* [Dataset extract]
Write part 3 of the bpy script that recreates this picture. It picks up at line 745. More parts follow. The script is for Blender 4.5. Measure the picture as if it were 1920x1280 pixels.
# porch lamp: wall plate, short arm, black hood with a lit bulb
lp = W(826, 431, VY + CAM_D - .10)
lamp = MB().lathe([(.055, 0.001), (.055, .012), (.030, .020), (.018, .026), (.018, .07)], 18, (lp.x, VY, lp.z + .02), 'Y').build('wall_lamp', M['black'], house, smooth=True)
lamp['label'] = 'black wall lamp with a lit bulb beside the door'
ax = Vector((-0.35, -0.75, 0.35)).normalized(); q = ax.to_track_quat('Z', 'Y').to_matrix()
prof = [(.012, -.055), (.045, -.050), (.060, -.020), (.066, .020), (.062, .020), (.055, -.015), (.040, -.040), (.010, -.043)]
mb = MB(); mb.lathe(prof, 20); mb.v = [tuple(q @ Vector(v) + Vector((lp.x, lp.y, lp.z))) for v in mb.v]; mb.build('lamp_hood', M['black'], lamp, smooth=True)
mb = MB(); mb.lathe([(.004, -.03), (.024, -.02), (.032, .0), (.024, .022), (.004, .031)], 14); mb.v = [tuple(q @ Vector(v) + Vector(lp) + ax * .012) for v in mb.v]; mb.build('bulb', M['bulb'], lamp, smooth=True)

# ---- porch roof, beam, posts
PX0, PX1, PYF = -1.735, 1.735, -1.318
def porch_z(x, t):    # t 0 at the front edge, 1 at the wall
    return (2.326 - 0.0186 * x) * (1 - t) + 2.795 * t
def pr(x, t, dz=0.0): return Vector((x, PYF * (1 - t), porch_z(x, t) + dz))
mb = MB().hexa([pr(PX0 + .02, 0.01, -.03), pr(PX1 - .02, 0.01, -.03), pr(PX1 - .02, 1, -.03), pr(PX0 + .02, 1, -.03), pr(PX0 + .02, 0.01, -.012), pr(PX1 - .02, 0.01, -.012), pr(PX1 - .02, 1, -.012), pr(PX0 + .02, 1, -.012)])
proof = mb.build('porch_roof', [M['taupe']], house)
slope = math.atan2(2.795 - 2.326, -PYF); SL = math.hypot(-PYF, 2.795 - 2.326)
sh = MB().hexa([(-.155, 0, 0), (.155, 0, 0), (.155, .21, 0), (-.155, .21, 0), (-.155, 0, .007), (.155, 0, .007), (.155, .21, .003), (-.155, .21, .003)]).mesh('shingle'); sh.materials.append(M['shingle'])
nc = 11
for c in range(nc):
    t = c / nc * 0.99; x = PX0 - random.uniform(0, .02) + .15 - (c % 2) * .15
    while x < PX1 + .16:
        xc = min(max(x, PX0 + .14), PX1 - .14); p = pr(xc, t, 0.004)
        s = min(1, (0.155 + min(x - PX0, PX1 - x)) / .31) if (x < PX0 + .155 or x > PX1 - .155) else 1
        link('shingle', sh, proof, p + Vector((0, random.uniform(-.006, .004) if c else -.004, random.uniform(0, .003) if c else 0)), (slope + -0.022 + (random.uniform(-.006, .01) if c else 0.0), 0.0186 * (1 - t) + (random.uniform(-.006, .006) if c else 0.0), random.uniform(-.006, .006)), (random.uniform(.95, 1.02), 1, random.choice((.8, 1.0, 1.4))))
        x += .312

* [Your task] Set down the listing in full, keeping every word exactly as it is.

* [Task output]
Write part 3 of the bpy script that recreates this picture. It picks up at line 745. More parts follow. The script is for Blender 4.5. Measure the picture as if it were 1920x1280 pixels.
# porch lamp: wall plate, short arm, black hood with a lit bulb
lp = W(826, 431, VY + CAM_D - .10)
lamp = MB().lathe([(.055, 0.001), (.055, .012), (.030, .020), (.018, .026), (.018, .07)], 18, (lp.x, VY, lp.z + .02), 'Y').build('wall_lamp', M['black'], house, smooth=True)
lamp['label'] = 'black wall lamp with a lit bulb beside the door'
ax = Vector((-0.35, -0.75, 0.35)).normalized(); q = ax.to_track_quat('Z', 'Y').to_matrix()
prof = [(.012, -.055), (.045, -.050), (.060, -.020), (.066, .020), (.062, .020), (.055, -.015), (.040, -.040), (.010, -.043)]
mb = MB(); mb.lathe(prof, 20); mb.v = [tuple(q @ Vector(v) + Vector((lp.x, lp.y, lp.z))) for v in mb.v]; mb.build('lamp_hood', M['black'], lamp, smooth=True)
mb = MB(); mb.lathe([(.004, -.03), (.024, -.02), (.032, .0), (.024, .022), (.004, .031)], 14); mb.v = [tuple(q @ Vector(v) + Vector(lp) + ax * .012) for v in mb.v]; mb.build('bulb', M['bulb'], lamp, smooth=True)

# ---- porch roof, beam, posts
PX0, PX1, PYF = -1.735, 1.735, -1.318
def porch_z(x, t):    # t 0 at the front edge, 1 at the wall
    return (2.326 - 0.0186 * x) * (1 - t) + 2.795 * t
def pr(x, t, dz=0.0): return Vector((x, PYF * (1 - t), porch_z(x, t) + dz))
mb = MB().hexa([pr(PX0 + .02, 0.01, -.03), pr(PX1 - .02, 0.01, -.03), pr(PX1 - .02, 1, -.03), pr(PX0 + .02, 1, -.03), pr(PX0 + .02, 0.01, -.012), pr(PX1 - .02, 0.01, -.012), pr(PX1 - .02, 1, -.012), pr(PX0 + .02, 1, -.012)])
proof = mb.build('porch_roof', [M['taupe']], house)
slope = math.atan2(2.795 - 2.326, -PYF); SL = math.hypot(-PYF, 2.795 - 2.326)
sh = MB().hexa([(-.155, 0, 0), (.155, 0, 0), (.155, .21, 0), (-.155, .21, 0), (-.155, 0, .007), (.155, 0, .007), (.155, .21, .003), (-.155, .21, .003)]).mesh('shingle'); sh.materials.append(M['shingle'])
nc = 11
for c in range(nc):
    t = c / nc * 0.99; x = PX0 - random.uniform(0, .02) + .15 - (c % 2) * .15
    while x < PX1 + .16:
        xc = min(max(x, PX0 + .14), PX1 - .14); p = pr(xc, t, 0.004)
        s = min(1, (0.155 + min(x - PX0, PX1 - x)) / .31) if (x < PX0 + .155 or x > PX1 - .155) else 1
        link('shingle', sh, proof, p + Vector((0, random.uniform(-.006, .004) if c else -.004, random.uniform(0, .003) if c else 0)), (slope + -0.022 + (random.uniform(-.006, .01) if c else 0.0), 0.0186 * (1 - t) + (random.uniform(-.006, .006) if c else 0.0), random.uniform(-.006, .006)), (random.uniform(.95, 1.02), 1, random.choice((.8, 1.0, 1.4))))
        x += .312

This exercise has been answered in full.